In place of their list, I would substitute mine.

Next, I’d take a look at all of the remaining menu items and I would try to combine and arrange them into a coherent secondary menu.  The reason we have these items on the secondary menu is because we are distinguishing between pages that get a user onto the critical path and pages that get a user onto a secondary path.

In this instance, the above Other Stuff list can be condensed to:

  • Home
  • Company
  • Blog
  • Contact
  • Client Login

Furthermore I would substitute the phrase “About Us” for “Company” and would replace the “Contact” page with a “Customer Service” page.

This leaves two menu items left, the portfolio page and the testimonials page. I’ve left them out because while they aren’t technically part of the critical path, it’s virtually guaranteed that this page will be viewed by potential clients before they make the decision to reach out and contact the company.  This makes it necessary to promote it to the main menu rather than to keep it on the secondary menu.  It’s such a substantial part of the selling process that I believe it’s better to weave the portfolio and testimonials throughout the website.

This leaves us with the following primary and secondary menus:

Primary Menu:

  • Web Design
  • Web Marketing
  • Hosting
  • Hardware Sales
  • Network Services
  • Portfolio

Secondary Menu

  • Home
  • Company
  • Blog
  • Contact
  • Client Login

Now all that’s left is to draw some boxes that bring all of this together.  Here’s what I did:

From there Newman mocked it up and ran it through Feng-GUI.

What we were hoping to see was a visual narrative that made sense.

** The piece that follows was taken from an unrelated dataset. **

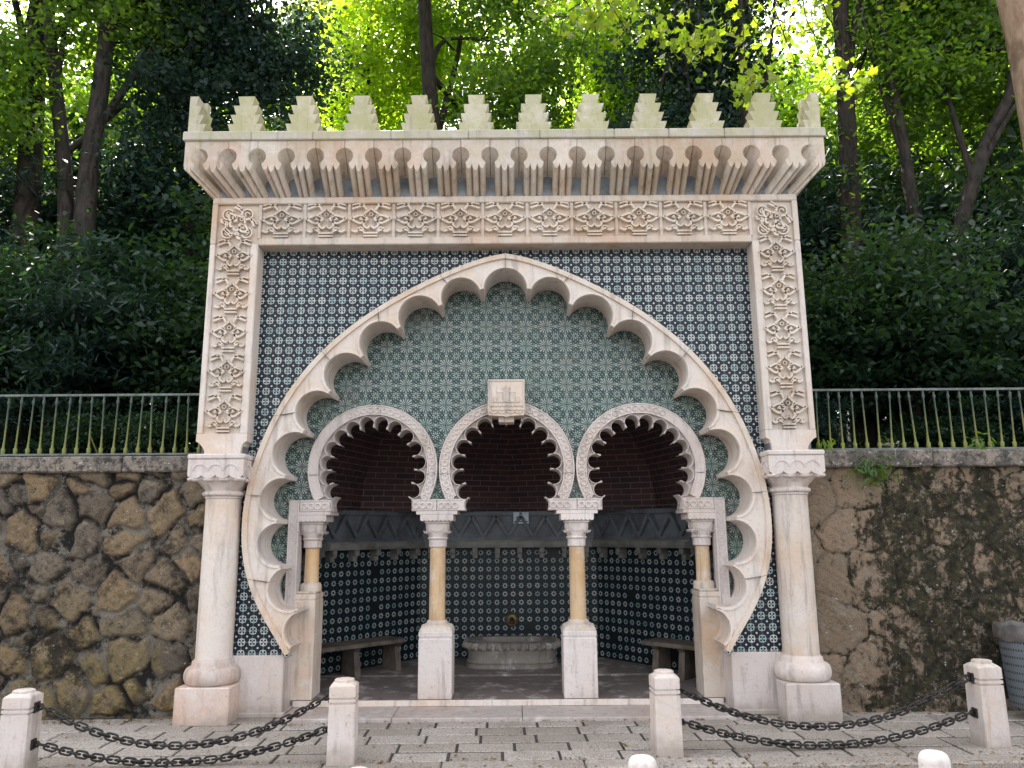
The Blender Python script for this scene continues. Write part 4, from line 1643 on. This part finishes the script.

In our original test, the gaze-plot was all over the place.  Now that we’ve put the most important things out front and center, we should see the gaze-plot be a lot more orderly, an indication of understanding.

Here’s what Feng-GUI thought of the redesign:


It’s a mock up that’s for demonstration purposes only, not meant to be other than looking at how the content blocks are seen.  And I think we can safely say that this is a BIG improvement over what currently exists there now.

What we’ve proved is that if you keep your eye on the critical path of your website and design your information so that it can be digested at a glance, it will yield valuable results.

For Further Consideration

One thing that kind of bugs me about the above gaze plot is that nobody seems to be reading the information that’s in the main image.  Arguably, that should be some important info there.  It leads me to think that this opens us up to testing different headline sizes and different messages in that space to determine what works most effectively.

Questions:

  1. This whole post presumes that Feng-GUI returns valuable data. Is it dangerous to make all of the assumptions that I did in this post based on an algorithm that simulates eye-tracking rather than doing it with a real test subject?
  2. Does this mean that we’re forced into a box model for most service-oriented websites?

2 comments on “Using Feng-GUI in Determining Your Website’s Critical Path

  1. Pingback: Better User Experience Podcast #9: An Interview with Feng-GUI CEO Rafael Mizrahi « Better User Experience

  2. so what’s the answer! clearly the organization is better and the usability seems to have improved 300%, at least on the HP. maybe the text that is not being read should be something like “Get Quote” or “Start” or some obvious call to action.